Equally insane would be to base it on actual birth.  That’s because we have evidence of self-awareness in fetuses nearing full-term.  So where do you draw the line?  Everybody has a different suggestion,  but all lie between the two endpoints of conception and birth. 

But when you combine that inherent human uncertainty with the fact that not all of us share the same religious beliefs and practices,  you inevitably conclude that the “line” between human life and not-life is entirely an arbitrary matter.  There is no line,  except what we together choose to draw. 

Once you realize that any such line is arbitrary,  then inevitably it follows that we need to draw that line as the lowest common denominator that we all can agree upon.  We collectively,  who separately have such disparate beliefs,  must be able to live within any such law.  In other words,  the limitation-on-rights principle applies,  including any religious teachings we may bring to bear on the decision.

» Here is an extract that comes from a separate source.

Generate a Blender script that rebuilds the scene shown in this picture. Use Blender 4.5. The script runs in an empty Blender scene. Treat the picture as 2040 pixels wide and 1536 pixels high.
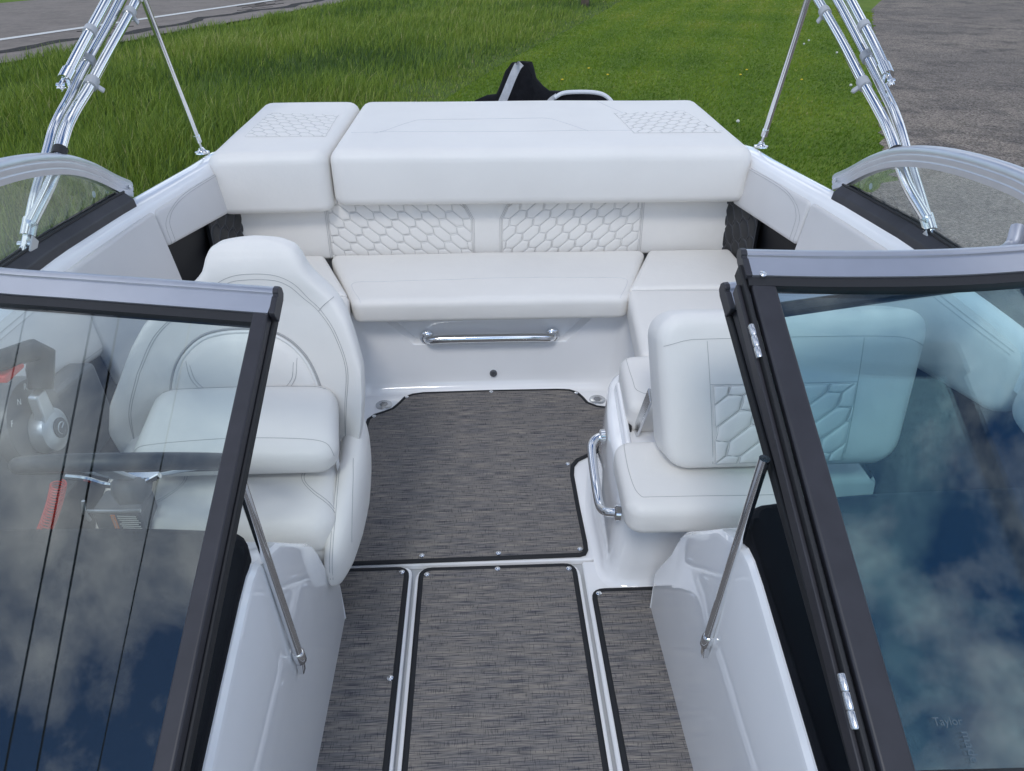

Why is this limitations-on-rights principle so important?  Why is separation of church and state so important?  These traditions are almost unique to America.  But,  these (and our other unique rule-of-law traditions) are the sources of much of our individual freedom.  That’s what makes them so important. 

Look at other countries that lack such traditions,  and you can readily see how easily one group dominates the others,  misusing religion to justify this,  and to justify virtually any atrocity to enforce it.  Africa and the Middle East are just eaten-up with that evil. 


We surely don’t want that here! Open that door for one,  you have opened it for all.